A 30 cuadras del predio rural La Colmena, por calle Pueyrredón, la ciudad no parecía colapsada, aunque el desfile de caminantes era constante. A eso de las 16 empezaron unos chaparrones que a la hora ya se habían secado. Llevar la remera de un equipo era llevar puesto un tema de conversación: “¿cuánto les metieron a River con esa?”, “los Redondos en Colón fue el mejor recital”. El ricotero quiere ser tu amigo.
Avenida Avellaneda, con sus cuatro carriles, era el canal principal hacia el ingreso donde ya sí el flujo de personas se contaba de a cientos y cientos parados en los carribares, probándose remeras exhibidas en el suelo, aplaudiendo al lado de un parlante, buscando dónde mear. Entre el humo de la carne chorreando sobre la brasa y la luz anaranjada de las calles, los que estaban calzados buscaban carteles (se veían dos antes de encontrar la puerta asignada en los tickets) y arrastraban las suelas embarradas por el asfalto en dirección a las puertas del predio.
“¡No corran!”, “¡no se empujen!” gritaban los empleados para guiar la entrada. ¿Cacheos y corte de entradas? bien, gracias. Hace falta una superestructura para llevar un control riguroso y seguro a esta escala, a este público. El intendente Galli, la gobernadora Vidal, Chacal Producciones y lo que haya estado a cargo del Indio: todos fueron incapaces de asegurar un operativo a la altura de las circunstancias.

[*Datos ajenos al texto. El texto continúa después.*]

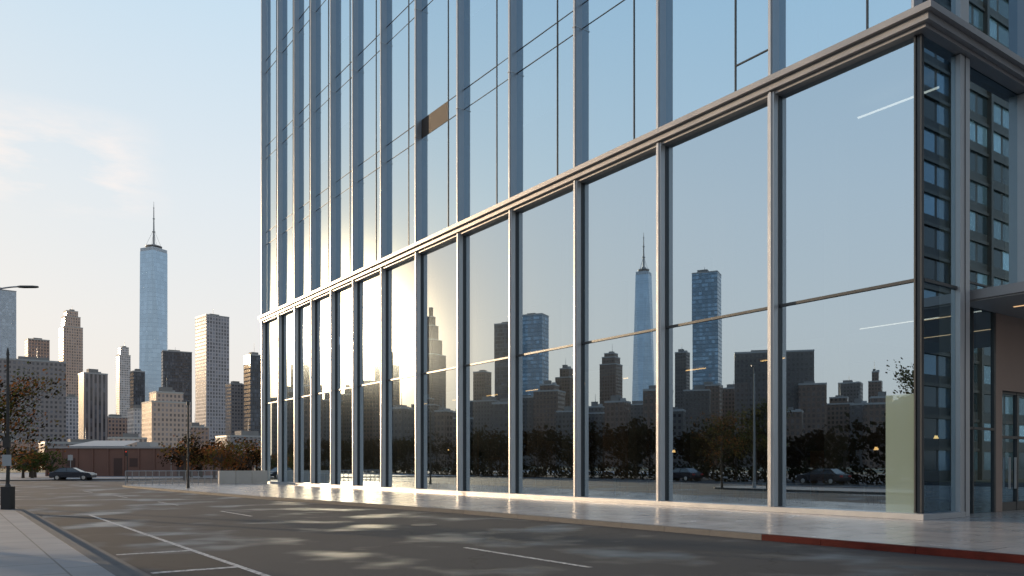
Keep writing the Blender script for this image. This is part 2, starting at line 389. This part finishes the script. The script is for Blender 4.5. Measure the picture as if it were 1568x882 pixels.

El desligue de responsabilidades (políticos y empresarios son actores de reparto siempre en estos mambos, sin falta), el miedo del status quo carroñando desde los medios hegemónicos y los cientos de miles que militan por Los Redondos no dejaron ni que se hiciera un buen show, ni que saliéramos todos vivos.
La lluvia que agitó brevemente la tarde alcanzó a hacer un poco de barro en el campo, larguísimo para la vista y tan lleno de gente que era imposible de calcular. El boca de urna de los peritos dice que contó hasta medio millón (325 mil tickets vendidos, según Galli). A las 20.30 y a unos cien metros del escenario, había que estar en un estado de obstinación frenética si se pretendía avanzar en el campo para ver a los músicos desde más cerca. Eso o haber entrado antes de las 18.
La puntualidad de las congregaciones por ver al cantante más popular de la historia se corre no más de quince minutos, habitualmente. Cumpliendo con ese hábito, se ubicó la banda al centro de una gran puesta con telones ilustrados al estilo soviético (rojos al fondo de estrellas amarillas), con letras estilo grafiti y una gigantografía del Indio (que es quien diseña las ilustraciones) intervenida con el filtro de Photoshop “bordes añadidos”.
“Barbazul vs el amor letal” fue el primer sacudón de la noche (una canción inconclusa que había quedado de Tandil 2016 cuando Indio se retiró momentáneamente después de haber recibido un zapatillazo). La lista siguió con “Porco Rex” y al mito no se lo notaba cómodo, algo que sí presumía de gozar arriba del escenario, hasta esa noche. Vestido con un mameluco de jean, zapatillas y campera roja y los innegociables lentes, al cabo de “Ropa sucia”, llegó la primera pausa: “Hay uno tirado ahí, que lo están pisando, quedamos en que nos cuidábamos”, soltó el Indio que demoró unos quince minutos hasta que volvió con “Héroe del whisky”. Pero el recital ya había terminado.
“Vamos a hacer una más lenta a ver si se calman”, fue la presentación de “Etiqueta negra”, siguieron temas de su último disco solista siempre con el ánimo en bajada, favorecida por los tonos y tiempos que se acoplan a las posibilidades de un cantante que padece Parkinson. Entre estas canciones, “Todo preso es político” y “Nuestro amo juega al esclavo” pusieron el condimento político junto a una pronunciación de Solari: primero aludiendo a quienes tengan alrededor de 40 de edad a que acudan a Abuelas de Plaza de Mayo y, en segundo lugar, a pronunciarse en contra de los proyectos pro baja de la imputabilidad (“el Estado no puede ser penal antes que social”).
Durante “Todos a los botes”, gesticuló a favor de apagar el agite. El sonido falló en contra de la guitarra de Baltasar Comotto que casi no se distinguió. Antes de instar al pogo de “Jijiji”, mucha gente ya había salido y todavía no alcanzaba para descomprimir la masa. Siguió un enganchado sorpresivo con “Mi perro dinamita” y la salida, como cada vez, con paciencia.
La falta de señal atentó contra la circulación óptima de la información, hasta la tarde del domingo arriba de los colectivos que esperaban por salir de la ciudad se rumoreaba que habían muerto diez personas o más. El desligue de responsabilidades (políticos y empresarios son actores de reparto siempre en estos mambos, sin falta), el miedo del status quo carroñando desde los medios hegemónicos y los cientos de miles que militan por Los Redondos no dejaron ni que se hiciera un buen show, ni que saliéramos todos vivos.